As if the long term effects were not enough, the war itself lacked a clarity of moral high ground. On the Central side, for instance, the Germans invaded France through the neutral Low Countries – an evil act, to be sure. But, on the Allied side, English soldiers were ordered into suicidal charges for the glory of their generals and French soldiers were shot for cowardice when failing to take impossible positions. Can such actions be called morally superior? True, the Armenian Genocide was perpetrated by the Ottomans under the cover of the war (a genocide which is still denied by most governments, including the United States, by the way), and this has no immoral equivalent on the Allied side. But, in all fairness, the genocide had little to do with the war itself. Still, it must be recognized that the Ottomans might not have been able to commit such vile acts had the war not given them the smoke screen needed to obscure the facts.

Thus, in the end, we find ourselves looking at a war that appears to be merely a tragedy, with no redeeming aspects whatsoever. After all, how could anything good be said to come from such a senseless conflict?

How indeed?

Let us turn our attention to Poland. As a people, the Poles have a longstanding love of personal freedom. They defended their Lithuanian allies against Teutonic expansionism, fought off Russian, Prussian, and Austrian aggression for decades, and always held onto their values and culture in spite of conquest. Despite the fact that they were languishing under the joint oppression of the Prussians, Russians, and Austrians during the American Revolution (a partitioning of their lands which would last three centuries), Polish fighters still traveled across the ocean to fight for the Americans. The founder of the American cavalry was a Polish Hussar, and one of the primary architects of the U.S. victories at Yorktown and Saratoga was a Polish tactician. Poland fought for centuries against oppression, but this great partitioning of their land lasted all the same.

But, with the end of the First World War, Poland was finally freed from its centuries of conquest. In 1919, they successfully fended off the Soviets and rebuilt their long-oppressed nation. For the first time in hundreds of years, they were truly free. And so, when the Nazis and the Soviets invaded in 1939, the Poles were the first to fight Hitler. Even after their country was conquered, they never surrendered. Poles would endure privations from both the Nazis and the Soviets to fight on all fronts. The Home Army was the largest resistance force in Europe, and the only one with a dedicated force specifically for saving Jews. The Polish pilots of the RAF were the best the English fielded in the Battle of Britain. The II Corps endured Russian captivity to become the best Allied troops in the Italian campaign, and even the tiny Polish navy was disproportionately effective. Winston Churchill noted more than once that, without the Poles, England would have lost the Battle of Britain, and the war with it.

Now, it is true that, after the war, the Poles were essentially sold to the Soviets and would endure many more years of captivity. But the fact remains that, had the Poles not been freed at the end of WWI, they would not have been able to play such a pivotal role in WWII.

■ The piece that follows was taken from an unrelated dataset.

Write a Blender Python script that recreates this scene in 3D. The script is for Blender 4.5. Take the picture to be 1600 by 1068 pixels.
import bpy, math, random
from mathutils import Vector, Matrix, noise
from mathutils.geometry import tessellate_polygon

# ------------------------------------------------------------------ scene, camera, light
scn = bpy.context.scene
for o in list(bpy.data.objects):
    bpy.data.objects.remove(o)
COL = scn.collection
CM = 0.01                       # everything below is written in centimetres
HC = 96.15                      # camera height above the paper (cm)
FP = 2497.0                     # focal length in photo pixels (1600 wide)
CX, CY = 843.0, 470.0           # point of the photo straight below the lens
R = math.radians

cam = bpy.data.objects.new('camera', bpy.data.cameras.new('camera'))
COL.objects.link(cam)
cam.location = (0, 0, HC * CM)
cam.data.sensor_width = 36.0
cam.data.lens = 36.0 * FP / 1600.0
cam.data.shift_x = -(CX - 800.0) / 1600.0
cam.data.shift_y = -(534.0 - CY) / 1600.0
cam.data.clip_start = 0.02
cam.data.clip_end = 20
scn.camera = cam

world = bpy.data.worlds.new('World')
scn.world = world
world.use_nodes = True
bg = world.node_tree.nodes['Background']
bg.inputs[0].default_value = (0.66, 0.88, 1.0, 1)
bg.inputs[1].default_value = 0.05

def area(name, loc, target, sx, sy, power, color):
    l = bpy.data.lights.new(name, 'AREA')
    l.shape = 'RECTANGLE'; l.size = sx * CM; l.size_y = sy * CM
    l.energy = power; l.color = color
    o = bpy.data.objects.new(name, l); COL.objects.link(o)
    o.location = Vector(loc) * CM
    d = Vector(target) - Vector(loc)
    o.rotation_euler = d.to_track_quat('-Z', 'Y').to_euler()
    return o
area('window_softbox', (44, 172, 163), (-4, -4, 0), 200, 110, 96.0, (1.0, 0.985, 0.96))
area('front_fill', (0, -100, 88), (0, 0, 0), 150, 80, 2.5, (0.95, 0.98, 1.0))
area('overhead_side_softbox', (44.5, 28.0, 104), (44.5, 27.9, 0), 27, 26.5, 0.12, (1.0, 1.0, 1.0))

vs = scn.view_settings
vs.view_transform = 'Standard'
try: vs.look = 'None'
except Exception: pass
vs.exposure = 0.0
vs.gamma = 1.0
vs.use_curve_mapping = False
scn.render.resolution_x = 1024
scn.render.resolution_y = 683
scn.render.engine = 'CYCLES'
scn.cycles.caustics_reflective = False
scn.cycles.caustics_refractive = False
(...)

So there’s one good thing to come from the war.

Let us also consider those thinkers who defied the nihilism, depression, and extremism that followed the war. Men like Tolkien and C.S. Lewis, who endured the horrors of the trenches and then went on to write about finding joy in the midst of suffering; finding truth and beauty in spite of evil; learning that the common, everyday goodness of ordinary people was greater than even the mightiest of wicked men. Would they have even been able to articulate such concepts without having seen the contrast of good and evil in such a personal way? And, if they had not learned how to express such things, how would that have affected later generations who needed such wisdom?

Perhaps most importantly, let us consider the lesson of the Christmas Truce, when, all along the front, thousands of enemies stood up to share chocolates, sing carols, and celebrate Christmas as one people, regardless of nationality; regardless of war; regardless of bloodshed. Let us consider how much we have in common with those around us. Let us consider the common family of our shared humanity. Let us consider the capacity for us to love our enemies, and see how this promises hope even in the midst of tragedy.

No war shall ever be without its heroes and its villains. Some will have more of one or the other, but all are fought by human beings. People who fight in opposition to evil may still be evil themselves, just as those who fight on the wrong side may still fight with honor and nobility. It is only by our own conduct that we may rightly be judged. We cannot do away with war and violence any more than we can do away with free will. It is an inevitable part of our fallen human nature. But we can change how we act in the midst of war and violence. We can choose to be either the hero or the villain. And we can choose to recognize the humanity of our enemies.

This is why I chose World War I as the analog for the Equestrian Great War – because sometimes we need to see how low we can sink in order to appreciate the contrast of how high we can rise. It is the greatest tragedies which produce the greatest heroes, after all.

I leave you with this final thought on the Great War. Our Great War. In a sense, it is a reflection on all wars. War is a muddy and complex affair. Who was right and who was wrong is sometimes only obvious in hindsight, and even then it is often a matter of debate. But whether a nation or a state was right or wrong doesn’t always translate directly into whether or not the people were right or wrong. There have been a great many people over the years who did their duty, fought, killed, and died, often for causes which did not deserve them. But, though the cause may have been in vain, their lives were not. A man or women who strives to do right and sacrifices to achieve it ought to be honored for their determination, whatever the outcome. After all, doing the best with what is in front of us is the most we meager humans can do. If enough of us recognize what honor really looks like, perhaps more of us will be inspired to live honorably. And, in doing so, we can help make such sacrifices mean something.

It is a blessing I pray for every day.

Eternal rest grant unto them, oh God, and may they rest in peace. Amen.